En réalité, l'évangélisme actuel est une véritable entrave à l'évangélisation et à l'avancement de l'Évangile lui-même. Il n'est donc pas étonnant que le nombre d'ex-évangéliques, de post-évangéliques et d'évangéliques mécontents croisse de jour en jour, surtout parmi la jeune génération.
Devons-nous donc abandonner le terme ? En aucun cas. Les mots secondaires devraient être écartés lorsqu'ils changent de sens au fil du temps, mais les mots essentiels devraient être rétablis, et on devrait leur rendre leur puissance et leur fraîcheur d'origine — et faire cela avec le mot évangélique reviendra à rendre au terme lui-même son vrai sens.
Que signifie être évangélique ? Tout simplement nous définir nous-mêmes et définir notre vie d'après les priorités de la bonne nouvelle (l'Évangile) de Jésus-Christ.
Il va sans dire que cela doit être expliqué avec plus de précision et, plus important, vécu plus clairement.
Premièrement, être évangélique n'a rien à voir avec les identifications culturelles et politiques. Ce n'est ni le parti républicain, ni le parti démocrate en prière. Toutes ces étiquettes et toutes ces marques dévalorisantes vont et viennent, mais être évangélique, c'est se soumettre à Jésus-Christ, ce qui transcende tous les autres engagements de la vie.
Deuxièmement, être évangélique n'est pas synonyme d'être fondamentaliste. Sans aucun doute, la remarque courante selon laquelle « un fondamentaliste est un évangélique qui a du cran » n'est pas dénuée de fondement. Mais alors que le fondamentalisme est essentiellement une réaction moderne au monde contemporain, l'évangélisme est aussi ancien que la première réaction face à l'Évangile lui-même.
Troisièmement, être évangélique ne se limite pas à souscrire à une liste de doctrines telles que l'autorité des Écritures et l'importance de la nouvelle naissance. C'est un engagement radical du cœur, de l'esprit et de la volonté aux vérités et à la manière de vivre énoncées dans l'Évangile de Jésus. Un tel engagement implique de fermes convictions, comme l'autorité de la Parole de Dieu et la nécessité de la nouvelle naissance. Mais c'est la réaction décisive à l'annonce de la bonne nouvelle qui détermine ce qu'est un évangélique, et non une acceptation formelle à une liste de doctrines plus ou moins longue.

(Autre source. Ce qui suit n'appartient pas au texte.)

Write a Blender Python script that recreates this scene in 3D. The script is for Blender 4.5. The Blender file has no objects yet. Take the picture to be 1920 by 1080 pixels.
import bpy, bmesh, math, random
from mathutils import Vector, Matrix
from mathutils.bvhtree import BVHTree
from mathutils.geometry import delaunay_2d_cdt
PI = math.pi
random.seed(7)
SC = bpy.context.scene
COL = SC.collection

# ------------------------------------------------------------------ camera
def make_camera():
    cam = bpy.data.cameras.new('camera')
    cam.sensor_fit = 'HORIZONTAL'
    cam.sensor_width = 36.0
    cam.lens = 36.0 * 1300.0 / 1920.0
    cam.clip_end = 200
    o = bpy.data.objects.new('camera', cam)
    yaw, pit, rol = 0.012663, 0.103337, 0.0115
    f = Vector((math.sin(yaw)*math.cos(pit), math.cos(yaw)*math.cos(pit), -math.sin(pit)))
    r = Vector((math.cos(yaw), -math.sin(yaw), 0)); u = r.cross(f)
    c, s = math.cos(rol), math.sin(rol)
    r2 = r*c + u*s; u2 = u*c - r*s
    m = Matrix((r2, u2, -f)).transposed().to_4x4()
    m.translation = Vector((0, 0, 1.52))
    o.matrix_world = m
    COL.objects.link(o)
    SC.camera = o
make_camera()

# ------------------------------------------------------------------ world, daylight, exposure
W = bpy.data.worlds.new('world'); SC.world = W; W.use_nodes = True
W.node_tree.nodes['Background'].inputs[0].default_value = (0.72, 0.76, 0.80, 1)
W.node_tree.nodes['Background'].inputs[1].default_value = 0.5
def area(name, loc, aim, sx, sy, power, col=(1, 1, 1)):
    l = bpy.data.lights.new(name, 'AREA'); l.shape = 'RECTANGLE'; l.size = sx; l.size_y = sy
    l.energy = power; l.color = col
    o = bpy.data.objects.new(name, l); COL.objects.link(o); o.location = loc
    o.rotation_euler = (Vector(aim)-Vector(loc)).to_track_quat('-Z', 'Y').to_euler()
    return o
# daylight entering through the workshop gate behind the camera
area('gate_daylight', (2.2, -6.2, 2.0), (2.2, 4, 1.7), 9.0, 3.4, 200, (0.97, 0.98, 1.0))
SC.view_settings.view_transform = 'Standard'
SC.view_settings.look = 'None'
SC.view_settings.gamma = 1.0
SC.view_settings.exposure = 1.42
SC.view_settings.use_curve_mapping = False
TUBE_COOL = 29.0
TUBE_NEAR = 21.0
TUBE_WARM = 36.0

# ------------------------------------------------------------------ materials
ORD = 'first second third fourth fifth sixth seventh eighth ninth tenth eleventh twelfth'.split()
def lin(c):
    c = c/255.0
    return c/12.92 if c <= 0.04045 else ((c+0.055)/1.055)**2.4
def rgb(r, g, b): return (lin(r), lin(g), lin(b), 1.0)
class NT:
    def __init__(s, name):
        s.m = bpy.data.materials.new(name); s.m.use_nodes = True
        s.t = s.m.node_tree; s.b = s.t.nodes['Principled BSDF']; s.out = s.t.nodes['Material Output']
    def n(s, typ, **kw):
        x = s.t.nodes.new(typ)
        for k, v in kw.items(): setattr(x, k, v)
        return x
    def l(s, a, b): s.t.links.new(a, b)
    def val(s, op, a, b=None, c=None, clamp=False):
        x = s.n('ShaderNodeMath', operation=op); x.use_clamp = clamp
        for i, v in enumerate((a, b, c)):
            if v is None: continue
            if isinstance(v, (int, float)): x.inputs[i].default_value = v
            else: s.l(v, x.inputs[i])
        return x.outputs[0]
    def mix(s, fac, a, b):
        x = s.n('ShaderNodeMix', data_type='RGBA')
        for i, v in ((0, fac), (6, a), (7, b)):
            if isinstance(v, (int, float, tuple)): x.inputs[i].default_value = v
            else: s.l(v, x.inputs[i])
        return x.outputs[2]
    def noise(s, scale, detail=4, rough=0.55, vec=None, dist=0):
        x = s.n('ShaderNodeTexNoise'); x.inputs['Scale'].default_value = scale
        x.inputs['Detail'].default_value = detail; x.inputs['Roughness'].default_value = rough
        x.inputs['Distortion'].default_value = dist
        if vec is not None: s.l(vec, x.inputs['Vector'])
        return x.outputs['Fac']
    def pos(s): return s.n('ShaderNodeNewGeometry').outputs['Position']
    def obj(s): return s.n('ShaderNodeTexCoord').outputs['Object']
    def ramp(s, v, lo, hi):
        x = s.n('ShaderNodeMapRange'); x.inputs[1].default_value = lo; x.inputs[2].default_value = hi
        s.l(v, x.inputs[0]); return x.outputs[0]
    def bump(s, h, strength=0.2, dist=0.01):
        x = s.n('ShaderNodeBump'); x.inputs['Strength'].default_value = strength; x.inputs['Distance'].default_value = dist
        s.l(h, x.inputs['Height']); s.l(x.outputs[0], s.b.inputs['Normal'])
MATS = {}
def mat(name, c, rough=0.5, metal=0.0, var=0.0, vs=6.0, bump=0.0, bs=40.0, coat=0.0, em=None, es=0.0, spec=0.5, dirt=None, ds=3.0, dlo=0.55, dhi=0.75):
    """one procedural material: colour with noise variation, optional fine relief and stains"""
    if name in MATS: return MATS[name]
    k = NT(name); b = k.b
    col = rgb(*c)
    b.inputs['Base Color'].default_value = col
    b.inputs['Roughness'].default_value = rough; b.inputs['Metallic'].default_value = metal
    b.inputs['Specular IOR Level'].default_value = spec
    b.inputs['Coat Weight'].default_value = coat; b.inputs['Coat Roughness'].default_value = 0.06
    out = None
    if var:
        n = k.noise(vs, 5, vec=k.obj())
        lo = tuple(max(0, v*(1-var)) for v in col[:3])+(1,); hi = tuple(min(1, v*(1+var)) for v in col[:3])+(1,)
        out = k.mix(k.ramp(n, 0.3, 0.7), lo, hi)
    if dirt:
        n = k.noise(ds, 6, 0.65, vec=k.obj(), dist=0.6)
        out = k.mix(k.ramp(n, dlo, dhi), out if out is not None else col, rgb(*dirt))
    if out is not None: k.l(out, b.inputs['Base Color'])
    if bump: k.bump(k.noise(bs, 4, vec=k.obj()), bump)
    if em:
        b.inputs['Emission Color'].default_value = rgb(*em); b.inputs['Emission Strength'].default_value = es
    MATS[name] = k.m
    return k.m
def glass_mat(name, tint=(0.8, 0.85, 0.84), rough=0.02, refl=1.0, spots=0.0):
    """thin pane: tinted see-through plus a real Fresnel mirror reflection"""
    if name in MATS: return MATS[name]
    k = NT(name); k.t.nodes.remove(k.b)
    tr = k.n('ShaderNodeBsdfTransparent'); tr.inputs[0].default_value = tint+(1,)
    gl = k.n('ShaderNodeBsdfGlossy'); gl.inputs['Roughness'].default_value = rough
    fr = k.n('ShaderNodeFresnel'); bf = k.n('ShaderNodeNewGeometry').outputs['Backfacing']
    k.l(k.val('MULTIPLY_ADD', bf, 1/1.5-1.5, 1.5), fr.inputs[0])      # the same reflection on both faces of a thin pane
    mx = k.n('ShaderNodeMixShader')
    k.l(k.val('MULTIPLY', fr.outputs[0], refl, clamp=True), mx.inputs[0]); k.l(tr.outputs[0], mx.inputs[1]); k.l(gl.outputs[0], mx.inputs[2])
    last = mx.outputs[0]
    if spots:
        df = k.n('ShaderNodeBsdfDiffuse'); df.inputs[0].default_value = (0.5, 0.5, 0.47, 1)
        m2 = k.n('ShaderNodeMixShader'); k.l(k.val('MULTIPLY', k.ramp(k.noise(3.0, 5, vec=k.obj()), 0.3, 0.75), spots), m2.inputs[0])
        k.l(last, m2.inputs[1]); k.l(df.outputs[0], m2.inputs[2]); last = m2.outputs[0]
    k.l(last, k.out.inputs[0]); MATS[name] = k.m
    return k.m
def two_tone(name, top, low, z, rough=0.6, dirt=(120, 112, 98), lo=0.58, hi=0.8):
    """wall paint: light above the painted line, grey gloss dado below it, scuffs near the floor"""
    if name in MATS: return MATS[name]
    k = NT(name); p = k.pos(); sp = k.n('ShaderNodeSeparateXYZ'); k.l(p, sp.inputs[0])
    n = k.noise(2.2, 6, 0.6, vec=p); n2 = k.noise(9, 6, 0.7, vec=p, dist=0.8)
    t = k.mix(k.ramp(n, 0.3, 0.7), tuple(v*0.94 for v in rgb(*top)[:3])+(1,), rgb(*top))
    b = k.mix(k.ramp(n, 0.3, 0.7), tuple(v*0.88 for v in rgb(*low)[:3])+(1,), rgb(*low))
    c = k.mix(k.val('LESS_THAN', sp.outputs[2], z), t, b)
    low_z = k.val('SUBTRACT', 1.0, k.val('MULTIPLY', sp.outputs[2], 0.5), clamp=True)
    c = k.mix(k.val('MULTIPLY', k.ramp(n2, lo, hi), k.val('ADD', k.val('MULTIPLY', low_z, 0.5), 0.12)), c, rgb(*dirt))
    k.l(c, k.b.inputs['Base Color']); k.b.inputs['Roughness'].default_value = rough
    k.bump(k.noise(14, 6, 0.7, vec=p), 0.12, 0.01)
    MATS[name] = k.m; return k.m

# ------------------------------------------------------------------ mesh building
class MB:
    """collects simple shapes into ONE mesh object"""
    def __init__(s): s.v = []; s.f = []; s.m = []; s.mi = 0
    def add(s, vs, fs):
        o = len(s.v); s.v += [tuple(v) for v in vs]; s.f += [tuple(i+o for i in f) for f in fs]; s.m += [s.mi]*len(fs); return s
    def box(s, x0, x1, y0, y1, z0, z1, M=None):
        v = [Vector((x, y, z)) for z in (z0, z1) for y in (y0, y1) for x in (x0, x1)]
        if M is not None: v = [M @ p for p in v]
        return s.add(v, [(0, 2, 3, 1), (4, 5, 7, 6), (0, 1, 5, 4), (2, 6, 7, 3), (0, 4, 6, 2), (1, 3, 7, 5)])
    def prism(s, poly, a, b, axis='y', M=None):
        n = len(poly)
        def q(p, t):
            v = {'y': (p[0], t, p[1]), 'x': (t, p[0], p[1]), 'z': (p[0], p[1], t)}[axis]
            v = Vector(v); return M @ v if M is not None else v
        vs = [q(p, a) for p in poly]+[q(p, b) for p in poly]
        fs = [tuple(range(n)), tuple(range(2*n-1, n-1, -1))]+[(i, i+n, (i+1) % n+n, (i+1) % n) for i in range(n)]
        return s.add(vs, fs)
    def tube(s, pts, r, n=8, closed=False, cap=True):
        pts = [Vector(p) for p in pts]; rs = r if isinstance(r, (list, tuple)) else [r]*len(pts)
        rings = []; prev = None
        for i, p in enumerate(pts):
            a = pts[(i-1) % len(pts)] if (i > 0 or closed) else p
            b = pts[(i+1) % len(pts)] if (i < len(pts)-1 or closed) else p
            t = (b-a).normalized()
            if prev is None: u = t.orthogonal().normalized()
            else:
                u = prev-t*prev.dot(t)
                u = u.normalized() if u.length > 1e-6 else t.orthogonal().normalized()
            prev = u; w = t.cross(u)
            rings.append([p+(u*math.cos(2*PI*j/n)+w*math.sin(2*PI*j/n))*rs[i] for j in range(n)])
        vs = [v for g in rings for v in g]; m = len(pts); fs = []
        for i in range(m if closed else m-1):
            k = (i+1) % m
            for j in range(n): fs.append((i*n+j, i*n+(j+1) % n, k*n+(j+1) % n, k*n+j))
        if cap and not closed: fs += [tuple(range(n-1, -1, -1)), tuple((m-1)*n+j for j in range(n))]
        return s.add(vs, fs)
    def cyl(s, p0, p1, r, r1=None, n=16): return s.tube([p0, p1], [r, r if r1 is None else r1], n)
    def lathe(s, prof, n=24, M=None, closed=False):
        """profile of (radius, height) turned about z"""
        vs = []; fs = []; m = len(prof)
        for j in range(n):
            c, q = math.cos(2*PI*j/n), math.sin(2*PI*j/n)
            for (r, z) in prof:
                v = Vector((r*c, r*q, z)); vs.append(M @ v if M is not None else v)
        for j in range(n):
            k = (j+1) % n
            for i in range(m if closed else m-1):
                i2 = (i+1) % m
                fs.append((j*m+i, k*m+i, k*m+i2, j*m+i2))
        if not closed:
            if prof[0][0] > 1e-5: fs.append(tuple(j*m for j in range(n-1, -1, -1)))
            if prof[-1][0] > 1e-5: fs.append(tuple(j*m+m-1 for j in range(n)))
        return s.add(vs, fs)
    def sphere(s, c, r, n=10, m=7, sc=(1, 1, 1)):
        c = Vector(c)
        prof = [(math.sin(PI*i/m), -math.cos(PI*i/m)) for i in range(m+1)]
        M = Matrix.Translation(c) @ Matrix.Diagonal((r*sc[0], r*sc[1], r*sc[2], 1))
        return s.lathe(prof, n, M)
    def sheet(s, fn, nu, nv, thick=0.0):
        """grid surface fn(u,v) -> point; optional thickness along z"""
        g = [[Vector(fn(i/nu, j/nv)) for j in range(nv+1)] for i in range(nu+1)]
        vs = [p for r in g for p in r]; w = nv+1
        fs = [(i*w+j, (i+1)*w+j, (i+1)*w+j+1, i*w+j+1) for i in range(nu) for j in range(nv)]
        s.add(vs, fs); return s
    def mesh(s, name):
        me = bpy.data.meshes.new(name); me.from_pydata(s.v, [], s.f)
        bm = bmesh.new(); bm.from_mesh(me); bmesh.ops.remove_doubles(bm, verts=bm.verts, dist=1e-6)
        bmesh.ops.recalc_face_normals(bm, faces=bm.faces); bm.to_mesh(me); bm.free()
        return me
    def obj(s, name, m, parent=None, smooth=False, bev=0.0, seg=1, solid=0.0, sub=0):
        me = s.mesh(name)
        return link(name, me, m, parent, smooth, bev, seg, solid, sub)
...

Énoncé d'une manière plus positive, être évangélique, c'est faire partie de l'une des trois grandes traditions de la foi chrétienne : l'orthodoxie, la catholicisme et l'évangélisme. Mais si chaque tradition recèle et soutient un élément primordial pour la foi — « une juste croyance et une juste adoration » pour l'orthodoxie, « l'universalité » pour le catholicisme — aucune de ces premières traditions n’a ni surgi si tôt ni été si centrale que ce qui caractérise foncièrement l'évangélisme : la passion d'être aussi proche et aussi fidèle aux priorités de l'Évangile qu'il est possible de l'être.
Cela signifie d'une part qu'être évangélique ne revient pas à être exclusif ou opposé aux autres traditions de l'Église. Saint François d'Assise, par exemple, était délibérément « évangélique» et unanimement décrit comme tel à son époque, parce qu'il essayait d'imiter autant que possible la façon de vivre de Jésus, y compris sa pauvreté.
D'autre part, être évangélique signifie aussi être consacré délibérément au principe de la réforme actuelle. La présence du péché et la fuite du temps impliquent le déclin de la vie spirituelle, le triomphe de l'erreur et de l'hérésie sur la vérité et le besoin permanent de réforme et de renouveau. Mais l'Église ne doit pas pour autant progresser, séduite par des mensonges (« C'est le plus nouveau qui est le plus vrai » ou « Le plus récent est le plus grand »). Comme l'ont clairement démontré Saint François et Martin Luther, l'Église va toujours de l'avant en commençant par retourner en arrière — ce qui est l'essence même de ce que signifie être évangélique.
À une époque où le terme évangélique est devenu si vide et si faussé que beaucoup s'en détournent avec mépris, nous devons nous poser une autre question : Est-ce qu'il y a quelque chose qui ne va pas dans l'Évangile ou en nous ? Notre problème actuel est que l'évangélisme est devenu plus culturel qu'évangélique. Il est temps de retrouver une fois de plus la base de la bonne nouvelle, qui est aussi la meilleure des nouvelles — et ainsi, d'être évangélique sans en avoir honte.